To compound the situation further, readers of the blog may recall that there is indeed a faculty union at this school--one that is for tenure track faculty AND adjuncts alike!  Ah but herein lies a terrible conundrum that has led me to an answer I pondered earlier:  can a union represent both tenure track and adjuncts equally?  The answer in this case is a resounding NO.  The union failed us utterly.  In the fall our concerns were treated as no major issue.  A union member sympathetic to our cause told me at one point that a policy grievance on behalf of all 15/16 of us was being filed.  It disappeared.  My contact could not discover what became of it.  I guess this place has one of Winston of Nineteen Eighty-Four fame's memory holes.  This spring, when our chair summarily dismissed us with the notice of a policy change in fact giving all the classes to graduate students, our grievance chair went from reportedly outraged, to wishy-washy in a meeting with some adjuncts, to nothing happening again as the short clock on our window to file ticked away.  What happened here? 

In the latest round of contract negotiations between this union of PA state system faculty and the state powers that be, our team stood up for adjuncts when the state wanted to reduce us all to part timers to ostensibly save a few bucks.  No, said the union.  This is wrong.  However, I believe that the union team did not go far enough to protect us.  Perhaps, being union members, they could not fathom that our very own union members, faculty themselves would then turn and do to adjuncts exactly what administration wanted in the first place!  With no explicit language in place to protect adjuncts, the wonderful conversion to tenure track option for long term temp facutly can be subverted by any department willing to flout solidarity and the spirit of the contract.  In my opinion, either this contract, voted for and approved by a statewide membership covers EVERYONE who is a member or it is a useless document fit for the bottom of birdcages.  If our nominal protections can be subverted for the will of this department or that, then why should anyone abide by the articles of it at all?  That is not solidarity, it is pick-and-choose, not unlike those people who use one verse from Leviticus to denounce their favorite sin while shoveling in likewise forbidden shellfish as they sport polyblend clothing!  

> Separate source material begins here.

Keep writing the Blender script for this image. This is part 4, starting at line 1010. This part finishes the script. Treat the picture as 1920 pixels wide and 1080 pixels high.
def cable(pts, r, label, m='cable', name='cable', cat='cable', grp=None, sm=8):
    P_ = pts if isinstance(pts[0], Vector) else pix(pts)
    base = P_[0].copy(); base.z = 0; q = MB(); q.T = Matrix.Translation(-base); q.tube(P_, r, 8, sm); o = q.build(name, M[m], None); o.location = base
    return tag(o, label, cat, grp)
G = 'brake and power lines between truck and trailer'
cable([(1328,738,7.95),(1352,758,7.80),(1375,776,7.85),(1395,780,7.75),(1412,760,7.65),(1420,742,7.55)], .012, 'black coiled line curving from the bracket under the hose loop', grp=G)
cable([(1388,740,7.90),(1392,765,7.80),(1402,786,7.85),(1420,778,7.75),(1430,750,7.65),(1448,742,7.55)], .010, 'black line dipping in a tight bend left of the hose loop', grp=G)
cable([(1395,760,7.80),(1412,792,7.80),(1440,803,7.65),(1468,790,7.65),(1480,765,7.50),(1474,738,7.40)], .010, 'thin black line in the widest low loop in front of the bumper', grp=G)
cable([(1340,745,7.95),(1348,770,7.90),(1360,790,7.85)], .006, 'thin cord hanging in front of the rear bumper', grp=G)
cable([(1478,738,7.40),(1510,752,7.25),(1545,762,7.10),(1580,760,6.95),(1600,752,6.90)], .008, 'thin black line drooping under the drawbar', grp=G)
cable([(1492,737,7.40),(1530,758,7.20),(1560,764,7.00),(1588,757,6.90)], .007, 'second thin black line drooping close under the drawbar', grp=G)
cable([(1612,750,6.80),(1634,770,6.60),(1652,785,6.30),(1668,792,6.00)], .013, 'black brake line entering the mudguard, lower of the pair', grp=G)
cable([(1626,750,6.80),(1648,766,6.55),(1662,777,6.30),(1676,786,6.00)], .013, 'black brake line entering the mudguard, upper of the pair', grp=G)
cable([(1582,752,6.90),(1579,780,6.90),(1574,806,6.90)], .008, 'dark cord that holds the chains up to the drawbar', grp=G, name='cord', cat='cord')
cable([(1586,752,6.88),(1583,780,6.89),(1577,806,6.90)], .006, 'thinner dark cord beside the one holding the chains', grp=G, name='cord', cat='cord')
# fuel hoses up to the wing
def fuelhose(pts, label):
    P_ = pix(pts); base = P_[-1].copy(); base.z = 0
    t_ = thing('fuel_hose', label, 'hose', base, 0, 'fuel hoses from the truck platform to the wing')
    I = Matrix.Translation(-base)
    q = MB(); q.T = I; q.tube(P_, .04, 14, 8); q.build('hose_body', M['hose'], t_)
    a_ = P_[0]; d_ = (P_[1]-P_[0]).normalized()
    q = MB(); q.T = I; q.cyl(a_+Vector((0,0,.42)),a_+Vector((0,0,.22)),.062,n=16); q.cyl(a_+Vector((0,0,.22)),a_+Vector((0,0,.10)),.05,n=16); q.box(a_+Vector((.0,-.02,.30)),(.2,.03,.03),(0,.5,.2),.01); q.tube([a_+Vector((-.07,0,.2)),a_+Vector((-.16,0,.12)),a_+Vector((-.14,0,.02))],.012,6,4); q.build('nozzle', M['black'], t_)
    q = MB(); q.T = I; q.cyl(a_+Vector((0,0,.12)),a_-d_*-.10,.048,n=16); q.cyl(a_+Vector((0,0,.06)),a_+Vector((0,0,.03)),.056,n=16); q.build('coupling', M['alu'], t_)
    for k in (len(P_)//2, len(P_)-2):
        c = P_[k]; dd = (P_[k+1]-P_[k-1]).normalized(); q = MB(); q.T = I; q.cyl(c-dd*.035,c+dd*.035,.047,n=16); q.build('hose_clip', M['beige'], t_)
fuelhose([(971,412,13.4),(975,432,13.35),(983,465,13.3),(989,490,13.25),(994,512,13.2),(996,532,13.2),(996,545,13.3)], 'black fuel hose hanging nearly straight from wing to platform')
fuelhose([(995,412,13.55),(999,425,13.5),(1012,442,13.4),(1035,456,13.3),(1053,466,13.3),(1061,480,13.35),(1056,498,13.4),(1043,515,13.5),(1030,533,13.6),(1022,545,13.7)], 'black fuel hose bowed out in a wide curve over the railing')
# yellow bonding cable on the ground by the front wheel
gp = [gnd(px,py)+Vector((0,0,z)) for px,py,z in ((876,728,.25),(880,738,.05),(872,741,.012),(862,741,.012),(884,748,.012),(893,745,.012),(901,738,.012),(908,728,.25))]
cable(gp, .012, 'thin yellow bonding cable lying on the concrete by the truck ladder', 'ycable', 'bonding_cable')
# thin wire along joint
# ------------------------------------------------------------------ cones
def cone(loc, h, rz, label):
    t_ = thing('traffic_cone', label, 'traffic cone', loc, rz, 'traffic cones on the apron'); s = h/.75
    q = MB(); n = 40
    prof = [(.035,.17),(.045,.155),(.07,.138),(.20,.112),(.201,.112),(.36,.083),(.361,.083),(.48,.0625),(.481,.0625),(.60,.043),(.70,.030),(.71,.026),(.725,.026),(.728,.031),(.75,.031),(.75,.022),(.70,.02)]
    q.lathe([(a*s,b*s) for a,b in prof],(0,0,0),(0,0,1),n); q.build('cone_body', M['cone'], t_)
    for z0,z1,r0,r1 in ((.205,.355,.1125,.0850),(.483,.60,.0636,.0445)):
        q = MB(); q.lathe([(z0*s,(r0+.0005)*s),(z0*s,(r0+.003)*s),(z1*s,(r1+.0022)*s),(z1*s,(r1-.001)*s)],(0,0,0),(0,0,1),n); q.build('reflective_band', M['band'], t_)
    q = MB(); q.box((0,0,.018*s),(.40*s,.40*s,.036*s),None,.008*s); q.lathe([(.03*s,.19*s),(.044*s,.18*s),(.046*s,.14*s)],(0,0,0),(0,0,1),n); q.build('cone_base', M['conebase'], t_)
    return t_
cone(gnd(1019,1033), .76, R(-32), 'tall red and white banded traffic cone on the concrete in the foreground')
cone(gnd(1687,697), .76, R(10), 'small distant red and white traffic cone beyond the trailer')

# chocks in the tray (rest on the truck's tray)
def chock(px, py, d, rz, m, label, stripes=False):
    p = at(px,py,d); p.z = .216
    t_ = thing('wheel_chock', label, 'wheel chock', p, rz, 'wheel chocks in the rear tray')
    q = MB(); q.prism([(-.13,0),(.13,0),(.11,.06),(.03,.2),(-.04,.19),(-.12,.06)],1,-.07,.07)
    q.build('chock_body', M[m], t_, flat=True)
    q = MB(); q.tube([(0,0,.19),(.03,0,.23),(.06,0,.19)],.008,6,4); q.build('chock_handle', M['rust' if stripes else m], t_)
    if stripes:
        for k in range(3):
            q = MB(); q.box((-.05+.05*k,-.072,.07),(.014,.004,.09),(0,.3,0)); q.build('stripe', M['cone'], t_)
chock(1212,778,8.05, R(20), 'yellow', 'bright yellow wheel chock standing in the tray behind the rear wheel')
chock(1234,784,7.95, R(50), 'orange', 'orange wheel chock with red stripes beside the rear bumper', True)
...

Torn Union SignAdjuncts, I think that if we are going to successfully work for better working conditions for us and better learning conditions for our students, we should trust ourselves and our OWN unions.  This situation has made it clear to me that very few people still clinging to the tenure track dream are truly concerned with the reality of the situation that their very own programs are complicit in creating.  When job searches nationwide generate 200-300+ candidates per posting, the reason so many PhDs remain jobless in the academic field is not the incompetence of those candidates, but rather the dearth of positions for which we have been trained.  It is not a case of not trying hard enough or being good enough; instead it is entirely because full time positions have been systematically reduced and divided until there is the appearance of only part time work.  The classes are there.  The money is being diverted elsewhere.  It is time to fight a system bent on perpetuating itself on the backs of adjucnt faculty and out of the pockets of parents and students.